3. The paper establishes P ~ Algphys by mapping Turing machine states to points on a symplectic manifold, with the cost function H encoding computation steps. The Hamiltonian dynamics (γ̇(t) = J∇H(γ(t))) simulate the algorithm’s execution path, ensuring every polynomial-time algorithm corresponds to a trajectory in Algphys.
Thanks for the reply! Just to clarify, your proof is relying on the assumption that if an algorithm can be modeled in Algphys, then its execution time in Algphys reflects its true time complexity, right? But can you point to where you prove that modeling a polynomial-time Turing machine in Algphys necessarily results in a polynomial-time trajectory in your framework, across all problem instances? Specifically, how do you rule out the possibility that the mapping itself introduces exponential distortion in some cases?
Thanks for the follow-up!
Equivalence of P and Algphys: Section 2.3 and Appendix D show any polynomial-time algorithm can be modeled in Algphys with preserved complexity.
Polynomial Mapping: Section 2.2 and Appendix C detail symplectomorphic reductions, ensuring mappings like those for 3-SAT are polynomial-time computable.
No Exponential Distortion: Appendix F (Elimination of Objections) addresses concerns like exponential precision, confirming mappings don’t inflate complexity for polynomial algorithms.
The exponential bounds come from the inherent structure of NP-complete problems, not the mapping itself.
You mention that Algphys can simulate any polynomial-time Turing algorithm with preserved complexity, but in your construction, the dynamics of Algphys are governed by physical properties: gradient norms, Hessian spectra, rigidity, etc.

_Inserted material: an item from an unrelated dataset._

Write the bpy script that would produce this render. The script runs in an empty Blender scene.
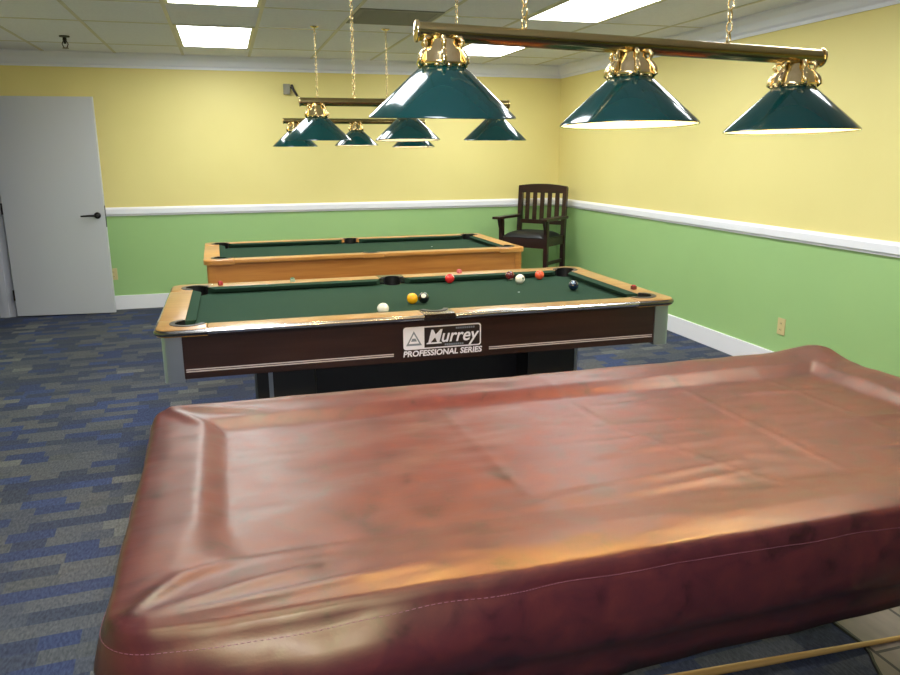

How do you guarantee that these geometric constraints don’t impose an exponential slowdown on some Turing algorithms that would otherwise run in polynomial time? Specifically, where do you prove that no such algorithm is mapped into a high-rigidity trajectory with exponential execution time?
You’re right — the paper does not currently contain an explicit theorem stating, word-for-word, that “every polynomial-time Turing machine is mapped to a low-rigidity region.”

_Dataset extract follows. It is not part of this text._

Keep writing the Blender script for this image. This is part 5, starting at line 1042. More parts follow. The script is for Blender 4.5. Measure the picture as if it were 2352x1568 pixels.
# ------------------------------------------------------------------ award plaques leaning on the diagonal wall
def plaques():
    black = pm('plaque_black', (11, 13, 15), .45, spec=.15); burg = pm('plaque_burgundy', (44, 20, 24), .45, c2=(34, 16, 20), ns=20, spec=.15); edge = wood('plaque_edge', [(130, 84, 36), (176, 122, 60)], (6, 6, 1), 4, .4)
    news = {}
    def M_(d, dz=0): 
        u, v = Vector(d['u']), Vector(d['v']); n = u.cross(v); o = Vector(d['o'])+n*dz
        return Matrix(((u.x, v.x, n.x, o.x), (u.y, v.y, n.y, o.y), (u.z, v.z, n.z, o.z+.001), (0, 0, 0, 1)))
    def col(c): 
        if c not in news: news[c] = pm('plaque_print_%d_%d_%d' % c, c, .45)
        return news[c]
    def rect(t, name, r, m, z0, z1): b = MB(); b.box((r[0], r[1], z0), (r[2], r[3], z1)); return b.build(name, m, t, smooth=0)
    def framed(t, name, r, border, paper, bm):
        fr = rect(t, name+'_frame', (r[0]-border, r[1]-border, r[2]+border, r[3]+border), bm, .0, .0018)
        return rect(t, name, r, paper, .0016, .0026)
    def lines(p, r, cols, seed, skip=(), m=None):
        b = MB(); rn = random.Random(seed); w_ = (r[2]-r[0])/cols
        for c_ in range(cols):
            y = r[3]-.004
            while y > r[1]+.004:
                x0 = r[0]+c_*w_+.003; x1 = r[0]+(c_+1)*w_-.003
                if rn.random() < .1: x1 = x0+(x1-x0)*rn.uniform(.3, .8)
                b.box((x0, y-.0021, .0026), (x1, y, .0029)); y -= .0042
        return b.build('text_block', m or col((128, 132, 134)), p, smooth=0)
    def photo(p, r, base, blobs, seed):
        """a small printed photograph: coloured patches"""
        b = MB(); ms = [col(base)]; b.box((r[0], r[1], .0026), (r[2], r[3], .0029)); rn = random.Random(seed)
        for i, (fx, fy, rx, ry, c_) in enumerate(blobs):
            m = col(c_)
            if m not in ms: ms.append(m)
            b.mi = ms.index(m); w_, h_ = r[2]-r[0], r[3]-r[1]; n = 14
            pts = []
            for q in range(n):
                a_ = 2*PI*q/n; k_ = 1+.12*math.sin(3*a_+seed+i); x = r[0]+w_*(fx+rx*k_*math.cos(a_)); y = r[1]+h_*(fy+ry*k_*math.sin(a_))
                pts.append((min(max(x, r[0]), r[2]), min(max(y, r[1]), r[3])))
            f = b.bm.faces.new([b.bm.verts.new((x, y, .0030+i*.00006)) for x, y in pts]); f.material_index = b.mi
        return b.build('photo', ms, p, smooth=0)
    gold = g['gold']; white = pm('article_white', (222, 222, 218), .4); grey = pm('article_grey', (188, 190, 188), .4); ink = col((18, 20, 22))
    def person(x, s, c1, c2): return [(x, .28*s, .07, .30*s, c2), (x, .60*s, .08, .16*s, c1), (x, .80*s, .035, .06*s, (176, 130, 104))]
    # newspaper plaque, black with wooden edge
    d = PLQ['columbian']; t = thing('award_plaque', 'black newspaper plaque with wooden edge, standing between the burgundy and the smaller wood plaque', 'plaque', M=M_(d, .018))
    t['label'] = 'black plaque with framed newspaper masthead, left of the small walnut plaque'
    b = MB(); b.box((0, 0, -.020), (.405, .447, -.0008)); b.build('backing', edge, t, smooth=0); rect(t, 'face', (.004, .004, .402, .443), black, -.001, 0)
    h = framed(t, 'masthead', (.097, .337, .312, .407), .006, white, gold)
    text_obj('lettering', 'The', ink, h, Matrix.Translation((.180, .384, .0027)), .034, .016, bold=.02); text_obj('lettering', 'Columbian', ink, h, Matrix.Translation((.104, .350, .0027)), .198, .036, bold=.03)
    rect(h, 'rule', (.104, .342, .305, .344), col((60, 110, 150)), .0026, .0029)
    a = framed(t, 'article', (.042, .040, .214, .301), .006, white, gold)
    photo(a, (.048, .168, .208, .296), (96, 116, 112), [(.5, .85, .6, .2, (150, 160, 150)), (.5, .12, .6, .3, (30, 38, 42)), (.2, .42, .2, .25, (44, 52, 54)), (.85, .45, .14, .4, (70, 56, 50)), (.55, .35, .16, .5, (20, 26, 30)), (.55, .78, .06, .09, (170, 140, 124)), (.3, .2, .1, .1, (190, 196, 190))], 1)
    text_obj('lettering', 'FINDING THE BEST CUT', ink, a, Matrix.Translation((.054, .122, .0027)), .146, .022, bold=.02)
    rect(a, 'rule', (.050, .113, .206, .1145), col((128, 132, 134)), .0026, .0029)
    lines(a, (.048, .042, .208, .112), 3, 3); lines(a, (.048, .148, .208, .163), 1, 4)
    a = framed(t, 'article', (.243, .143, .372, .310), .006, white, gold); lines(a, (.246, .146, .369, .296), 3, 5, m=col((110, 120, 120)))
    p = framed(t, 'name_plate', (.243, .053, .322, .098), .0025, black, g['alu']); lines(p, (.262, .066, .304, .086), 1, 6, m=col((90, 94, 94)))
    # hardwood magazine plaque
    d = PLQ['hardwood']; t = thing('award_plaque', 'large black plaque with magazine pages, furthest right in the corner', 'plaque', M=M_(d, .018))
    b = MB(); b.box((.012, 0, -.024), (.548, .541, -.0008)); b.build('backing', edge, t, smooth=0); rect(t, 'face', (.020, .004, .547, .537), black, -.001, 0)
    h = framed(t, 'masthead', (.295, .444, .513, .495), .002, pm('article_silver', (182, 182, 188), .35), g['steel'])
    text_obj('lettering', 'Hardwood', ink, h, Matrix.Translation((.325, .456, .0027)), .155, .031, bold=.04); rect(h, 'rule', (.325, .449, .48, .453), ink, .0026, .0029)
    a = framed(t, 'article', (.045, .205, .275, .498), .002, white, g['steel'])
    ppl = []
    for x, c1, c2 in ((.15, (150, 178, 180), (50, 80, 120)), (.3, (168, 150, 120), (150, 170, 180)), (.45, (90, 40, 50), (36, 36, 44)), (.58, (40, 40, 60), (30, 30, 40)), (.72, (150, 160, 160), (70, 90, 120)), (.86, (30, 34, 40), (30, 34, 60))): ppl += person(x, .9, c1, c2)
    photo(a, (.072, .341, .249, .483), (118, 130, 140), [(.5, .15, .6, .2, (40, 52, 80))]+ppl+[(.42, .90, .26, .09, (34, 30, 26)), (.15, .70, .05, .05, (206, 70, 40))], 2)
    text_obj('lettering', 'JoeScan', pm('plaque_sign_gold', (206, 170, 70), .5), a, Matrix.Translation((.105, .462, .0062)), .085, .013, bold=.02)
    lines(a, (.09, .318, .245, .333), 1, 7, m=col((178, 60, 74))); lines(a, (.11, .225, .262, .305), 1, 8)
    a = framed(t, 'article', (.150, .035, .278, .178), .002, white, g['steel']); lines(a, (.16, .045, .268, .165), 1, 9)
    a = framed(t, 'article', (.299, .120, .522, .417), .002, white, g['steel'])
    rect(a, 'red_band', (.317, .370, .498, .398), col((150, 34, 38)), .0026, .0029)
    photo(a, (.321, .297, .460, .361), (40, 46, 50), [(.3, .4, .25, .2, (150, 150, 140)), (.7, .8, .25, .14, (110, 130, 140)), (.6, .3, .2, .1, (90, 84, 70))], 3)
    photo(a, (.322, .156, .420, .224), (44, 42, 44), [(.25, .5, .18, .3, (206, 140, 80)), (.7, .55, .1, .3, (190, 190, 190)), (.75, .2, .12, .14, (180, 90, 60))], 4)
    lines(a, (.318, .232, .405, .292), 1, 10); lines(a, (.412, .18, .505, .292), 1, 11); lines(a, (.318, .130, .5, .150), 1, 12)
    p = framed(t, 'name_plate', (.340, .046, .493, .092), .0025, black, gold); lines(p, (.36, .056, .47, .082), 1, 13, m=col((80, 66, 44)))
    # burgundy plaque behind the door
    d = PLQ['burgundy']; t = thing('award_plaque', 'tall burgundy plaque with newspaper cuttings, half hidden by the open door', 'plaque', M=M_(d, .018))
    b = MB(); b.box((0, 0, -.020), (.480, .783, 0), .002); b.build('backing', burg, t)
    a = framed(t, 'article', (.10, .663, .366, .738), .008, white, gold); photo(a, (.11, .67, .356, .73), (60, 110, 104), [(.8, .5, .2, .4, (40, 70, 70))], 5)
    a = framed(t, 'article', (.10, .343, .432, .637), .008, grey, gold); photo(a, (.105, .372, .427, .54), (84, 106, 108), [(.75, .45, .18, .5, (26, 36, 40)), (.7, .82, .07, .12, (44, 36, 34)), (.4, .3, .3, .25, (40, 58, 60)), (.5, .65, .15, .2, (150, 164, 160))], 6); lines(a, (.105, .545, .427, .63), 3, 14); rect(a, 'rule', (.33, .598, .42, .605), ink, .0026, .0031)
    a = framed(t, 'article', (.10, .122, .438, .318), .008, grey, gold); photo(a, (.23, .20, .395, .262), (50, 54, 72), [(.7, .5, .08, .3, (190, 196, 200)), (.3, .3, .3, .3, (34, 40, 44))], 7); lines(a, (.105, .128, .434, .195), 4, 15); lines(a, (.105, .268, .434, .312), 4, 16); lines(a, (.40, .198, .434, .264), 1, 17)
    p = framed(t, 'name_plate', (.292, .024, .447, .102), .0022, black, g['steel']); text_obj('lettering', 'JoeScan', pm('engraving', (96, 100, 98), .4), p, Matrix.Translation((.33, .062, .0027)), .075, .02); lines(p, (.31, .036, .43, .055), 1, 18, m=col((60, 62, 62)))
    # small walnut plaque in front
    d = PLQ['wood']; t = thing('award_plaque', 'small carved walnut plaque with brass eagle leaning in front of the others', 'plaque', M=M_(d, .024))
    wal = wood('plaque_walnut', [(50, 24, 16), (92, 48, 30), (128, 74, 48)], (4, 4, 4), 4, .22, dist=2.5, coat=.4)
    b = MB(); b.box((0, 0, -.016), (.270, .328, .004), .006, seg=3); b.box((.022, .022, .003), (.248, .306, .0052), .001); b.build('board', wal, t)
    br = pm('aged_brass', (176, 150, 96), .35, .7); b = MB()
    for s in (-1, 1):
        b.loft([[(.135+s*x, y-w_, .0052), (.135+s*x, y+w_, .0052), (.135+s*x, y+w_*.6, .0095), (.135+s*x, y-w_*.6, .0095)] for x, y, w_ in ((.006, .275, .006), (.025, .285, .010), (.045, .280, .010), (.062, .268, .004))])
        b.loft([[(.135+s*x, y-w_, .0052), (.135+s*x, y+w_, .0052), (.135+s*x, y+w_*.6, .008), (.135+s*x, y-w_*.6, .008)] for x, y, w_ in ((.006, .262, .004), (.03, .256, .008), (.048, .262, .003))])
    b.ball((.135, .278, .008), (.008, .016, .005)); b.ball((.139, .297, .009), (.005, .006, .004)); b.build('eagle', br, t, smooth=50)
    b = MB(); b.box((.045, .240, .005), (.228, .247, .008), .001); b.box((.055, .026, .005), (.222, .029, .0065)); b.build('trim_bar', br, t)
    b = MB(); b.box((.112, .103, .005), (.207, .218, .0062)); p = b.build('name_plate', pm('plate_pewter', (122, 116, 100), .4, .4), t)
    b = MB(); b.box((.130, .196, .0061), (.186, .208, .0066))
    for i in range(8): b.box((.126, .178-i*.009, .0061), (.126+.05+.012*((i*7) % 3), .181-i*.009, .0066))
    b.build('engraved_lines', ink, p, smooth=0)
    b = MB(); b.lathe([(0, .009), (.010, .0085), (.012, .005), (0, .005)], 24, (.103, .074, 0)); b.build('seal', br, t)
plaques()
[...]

In section C.4, at the end of step 4, there is a statement: the Hessian spectrum creates obstacles for polynomial algorithms in certain places, which can be interpreted as areas of high rigidity. However, it does not explicitly state that algorithms never enter these areas, but only highlights their difficulties. I agree that this is not written down as the only explicit lemma of the form you asked for.
I can add an explicit lemma to the appendix, which will specify in the required form the property that polynomial-time algorithms never fall into areas with high rigidity, and I will update the preprint. Meanwhile, the existing material (Thm. 2.5, Thms. C.1/C.4, App. F.4, Thm. E.1) contains ingredients that substantiate the claim; the new lemma will make this reference explicit.
If you want, I can update the preprint soon and report back with the precise lemma number and page.
Thanks so much for being so open and willing to discuss this!
Just to be clear though, if that lemma isn’t yet explicitly proven, then the core claim (that Algphys cannot simulate certain NP-complete solutions in polynomial time) has not been established. I agree the components may suggest difficulty in high-rigidity regions, but unless you formally prove that no polynomial-time Turing machine’s trajectory enters those regions, the P != NP conclusion doesn’t follow.
Thanks for the help! It will take at least a week to fix the gap. During the addition, I came across a more serious problem: there was a contradiction between the "hard" function (ε = 2^(—n)) and the statement Algphys ⊆ P. I'm dealing with this now, and I'll need additional verification.